Exercise description: Word for word, restate every line of the listing that follows.

Dataset excerpt:
########
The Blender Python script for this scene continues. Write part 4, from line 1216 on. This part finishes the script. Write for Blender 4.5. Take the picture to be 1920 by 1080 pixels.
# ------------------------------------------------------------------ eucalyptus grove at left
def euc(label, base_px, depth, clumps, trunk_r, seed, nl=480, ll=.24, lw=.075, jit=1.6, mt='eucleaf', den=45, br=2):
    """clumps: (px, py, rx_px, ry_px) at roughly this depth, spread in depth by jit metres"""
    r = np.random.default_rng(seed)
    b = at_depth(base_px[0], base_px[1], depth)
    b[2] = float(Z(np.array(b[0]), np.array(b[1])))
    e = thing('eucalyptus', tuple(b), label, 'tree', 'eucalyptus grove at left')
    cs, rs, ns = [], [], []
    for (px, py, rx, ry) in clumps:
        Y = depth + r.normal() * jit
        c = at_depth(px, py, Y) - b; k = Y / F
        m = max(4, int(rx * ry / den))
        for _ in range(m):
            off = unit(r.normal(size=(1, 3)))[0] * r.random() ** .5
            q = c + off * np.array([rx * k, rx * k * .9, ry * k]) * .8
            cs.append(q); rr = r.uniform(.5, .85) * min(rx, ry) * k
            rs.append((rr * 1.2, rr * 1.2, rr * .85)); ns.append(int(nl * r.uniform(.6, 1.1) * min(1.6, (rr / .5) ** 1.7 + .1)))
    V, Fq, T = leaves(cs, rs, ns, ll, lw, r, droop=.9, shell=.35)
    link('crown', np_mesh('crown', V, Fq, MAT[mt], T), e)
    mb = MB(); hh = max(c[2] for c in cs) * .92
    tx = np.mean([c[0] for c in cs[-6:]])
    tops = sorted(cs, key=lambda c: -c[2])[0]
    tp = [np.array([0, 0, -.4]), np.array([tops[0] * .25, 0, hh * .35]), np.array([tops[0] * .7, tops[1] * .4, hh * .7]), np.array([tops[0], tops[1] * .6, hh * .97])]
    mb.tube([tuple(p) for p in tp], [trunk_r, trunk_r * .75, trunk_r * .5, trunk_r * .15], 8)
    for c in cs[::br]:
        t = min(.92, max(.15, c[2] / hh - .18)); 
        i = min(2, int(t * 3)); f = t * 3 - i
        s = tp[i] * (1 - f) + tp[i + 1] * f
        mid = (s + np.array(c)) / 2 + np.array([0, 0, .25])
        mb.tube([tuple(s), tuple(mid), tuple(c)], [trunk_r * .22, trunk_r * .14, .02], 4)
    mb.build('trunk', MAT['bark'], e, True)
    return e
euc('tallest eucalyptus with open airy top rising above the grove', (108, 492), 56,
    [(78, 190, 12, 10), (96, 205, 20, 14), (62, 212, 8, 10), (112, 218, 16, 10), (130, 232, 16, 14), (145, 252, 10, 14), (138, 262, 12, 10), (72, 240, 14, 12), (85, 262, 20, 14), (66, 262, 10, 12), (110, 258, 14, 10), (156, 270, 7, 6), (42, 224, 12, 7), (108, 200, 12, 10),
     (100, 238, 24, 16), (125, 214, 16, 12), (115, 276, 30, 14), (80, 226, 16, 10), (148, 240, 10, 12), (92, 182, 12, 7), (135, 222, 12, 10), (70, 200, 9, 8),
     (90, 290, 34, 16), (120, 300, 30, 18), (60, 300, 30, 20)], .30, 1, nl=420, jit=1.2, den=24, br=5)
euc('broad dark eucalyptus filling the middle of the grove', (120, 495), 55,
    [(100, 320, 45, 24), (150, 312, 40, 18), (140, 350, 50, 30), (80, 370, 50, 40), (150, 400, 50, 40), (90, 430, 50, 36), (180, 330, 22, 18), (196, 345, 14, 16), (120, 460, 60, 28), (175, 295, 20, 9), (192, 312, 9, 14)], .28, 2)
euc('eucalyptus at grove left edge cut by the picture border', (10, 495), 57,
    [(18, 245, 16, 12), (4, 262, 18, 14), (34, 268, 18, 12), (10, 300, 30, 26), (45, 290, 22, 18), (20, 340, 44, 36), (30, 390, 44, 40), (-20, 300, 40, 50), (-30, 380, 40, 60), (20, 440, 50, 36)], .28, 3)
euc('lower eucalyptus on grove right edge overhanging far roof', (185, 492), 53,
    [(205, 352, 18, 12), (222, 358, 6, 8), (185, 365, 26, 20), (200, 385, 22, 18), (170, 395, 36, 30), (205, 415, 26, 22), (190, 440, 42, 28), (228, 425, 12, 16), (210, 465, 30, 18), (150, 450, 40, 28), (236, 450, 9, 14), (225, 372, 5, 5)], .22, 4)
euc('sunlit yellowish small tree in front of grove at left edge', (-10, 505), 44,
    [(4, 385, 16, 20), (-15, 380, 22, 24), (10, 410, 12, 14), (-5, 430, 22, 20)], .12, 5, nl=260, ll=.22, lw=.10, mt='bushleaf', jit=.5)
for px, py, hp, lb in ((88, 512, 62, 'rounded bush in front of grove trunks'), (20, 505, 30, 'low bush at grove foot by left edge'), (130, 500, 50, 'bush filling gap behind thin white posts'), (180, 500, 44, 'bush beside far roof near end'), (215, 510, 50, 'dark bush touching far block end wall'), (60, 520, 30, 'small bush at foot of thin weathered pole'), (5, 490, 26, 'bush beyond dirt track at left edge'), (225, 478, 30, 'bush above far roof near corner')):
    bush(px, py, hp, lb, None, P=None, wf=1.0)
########
The response:
The Blender Python script for this scene continues. Write part 4, from line 1216 on. This part finishes the script. Write for Blender 4.5. Take the picture to be 1920 by 1080 pixels.
# ------------------------------------------------------------------ eucalyptus grove at left
def euc(label, base_px, depth, clumps, trunk_r, seed, nl=480, ll=.24, lw=.075, jit=1.6, mt='eucleaf', den=45, br=2):
    """clumps: (px, py, rx_px, ry_px) at roughly this depth, spread in depth by jit metres"""
    r = np.random.default_rng(seed)
    b = at_depth(base_px[0], base_px[1], depth)
    b[2] = float(Z(np.array(b[0]), np.array(b[1])))
    e = thing('eucalyptus', tuple(b), label, 'tree', 'eucalyptus grove at left')
    cs, rs, ns = [], [], []
    for (px, py, rx, ry) in clumps:
        Y = depth + r.normal() * jit
        c = at_depth(px, py, Y) - b; k = Y / F
        m = max(4, int(rx * ry / den))
        for _ in range(m):
            off = unit(r.normal(size=(1, 3)))[0] * r.random() ** .5
            q = c + off * np.array([rx * k, rx * k * .9, ry * k]) * .8
            cs.append(q); rr = r.uniform(.5, .85) * min(rx, ry) * k
            rs.append((rr * 1.2, rr * 1.2, rr * .85)); ns.append(int(nl * r.uniform(.6, 1.1) * min(1.6, (rr / .5) ** 1.7 + .1)))
    V, Fq, T = leaves(cs, rs, ns, ll, lw, r, droop=.9, shell=.35)
    link('crown', np_mesh('crown', V, Fq, MAT[mt], T), e)
    mb = MB(); hh = max(c[2] for c in cs) * .92
    tx = np.mean([c[0] for c in cs[-6:]])
    tops = sorted(cs, key=lambda c: -c[2])[0]
    tp = [np.array([0, 0, -.4]), np.array([tops[0] * .25, 0, hh * .35]), np.array([tops[0] * .7, tops[1] * .4, hh * .7]), np.array([tops[0], tops[1] * .6, hh * .97])]
    mb.tube([tuple(p) for p in tp], [trunk_r, trunk_r * .75, trunk_r * .5, trunk_r * .15], 8)
    for c in cs[::br]:
        t = min(.92, max(.15, c[2] / hh - .18)); 
        i = min(2, int(t * 3)); f = t * 3 - i
        s = tp[i] * (1 - f) + tp[i + 1] * f
        mid = (s + np.array(c)) / 2 + np.array([0, 0, .25])
        mb.tube([tuple(s), tuple(mid), tuple(c)], [trunk_r * .22, trunk_r * .14, .02], 4)
    mb.build('trunk', MAT['bark'], e, True)
    return e
euc('tallest eucalyptus with open airy top rising above the grove', (108, 492), 56,
    [(78, 190, 12, 10), (96, 205, 20, 14), (62, 212, 8, 10), (112, 218, 16, 10), (130, 232, 16, 14), (145, 252, 10, 14), (138, 262, 12, 10), (72, 240, 14, 12), (85, 262, 20, 14), (66, 262, 10, 12), (110, 258, 14, 10), (156, 270, 7, 6), (42, 224, 12, 7), (108, 200, 12, 10),
     (100, 238, 24, 16), (125, 214, 16, 12), (115, 276, 30, 14), (80, 226, 16, 10), (148, 240, 10, 12), (92, 182, 12, 7), (135, 222, 12, 10), (70, 200, 9, 8),
     (90, 290, 34, 16), (120, 300, 30, 18), (60, 300, 30, 20)], .30, 1, nl=420, jit=1.2, den=24, br=5)
euc('broad dark eucalyptus filling the middle of the grove', (120, 495), 55,
    [(100, 320, 45, 24), (150, 312, 40, 18), (140, 350, 50, 30), (80, 370, 50, 40), (150, 400, 50, 40), (90, 430, 50, 36), (180, 330, 22, 18), (196, 345, 14, 16), (120, 460, 60, 28), (175, 295, 20, 9), (192, 312, 9, 14)], .28, 2)
euc('eucalyptus at grove left edge cut by the picture border', (10, 495), 57,
    [(18, 245, 16, 12), (4, 262, 18, 14), (34, 268, 18, 12), (10, 300, 30, 26), (45, 290, 22, 18), (20, 340, 44, 36), (30, 390, 44, 40), (-20, 300, 40, 50), (-30, 380, 40, 60), (20, 440, 50, 36)], .28, 3)
euc('lower eucalyptus on grove right edge overhanging far roof', (185, 492), 53,
    [(205, 352, 18, 12), (222, 358, 6, 8), (185, 365, 26, 20), (200, 385, 22, 18), (170, 395, 36, 30), (205, 415, 26, 22), (190, 440, 42, 28), (228, 425, 12, 16), (210, 465, 30, 18), (150, 450, 40, 28), (236, 450, 9, 14), (225, 372, 5, 5)], .22, 4)
euc('sunlit yellowish small tree in front of grove at left edge', (-10, 505), 44,
    [(4, 385, 16, 20), (-15, 380, 22, 24), (10, 410, 12, 14), (-5, 430, 22, 20)], .12, 5, nl=260, ll=.22, lw=.10, mt='bushleaf', jit=.5)
for px, py, hp, lb in ((88, 512, 62, 'rounded bush in front of grove trunks'), (20, 505, 30, 'low bush at grove foot by left edge'), (130, 500, 50, 'bush filling gap behind thin white posts'), (180, 500, 44, 'bush beside far roof near end'), (215, 510, 50, 'dark bush touching far block end wall'), (60, 520, 30, 'small bush at foot of thin weathered pole'), (5, 490, 26, 'bush beyond dirt track at left edge'), (225, 478, 30, 'bush above far roof near corner')):
    bush(px, py, hp, lb, None, P=None, wf=1.0)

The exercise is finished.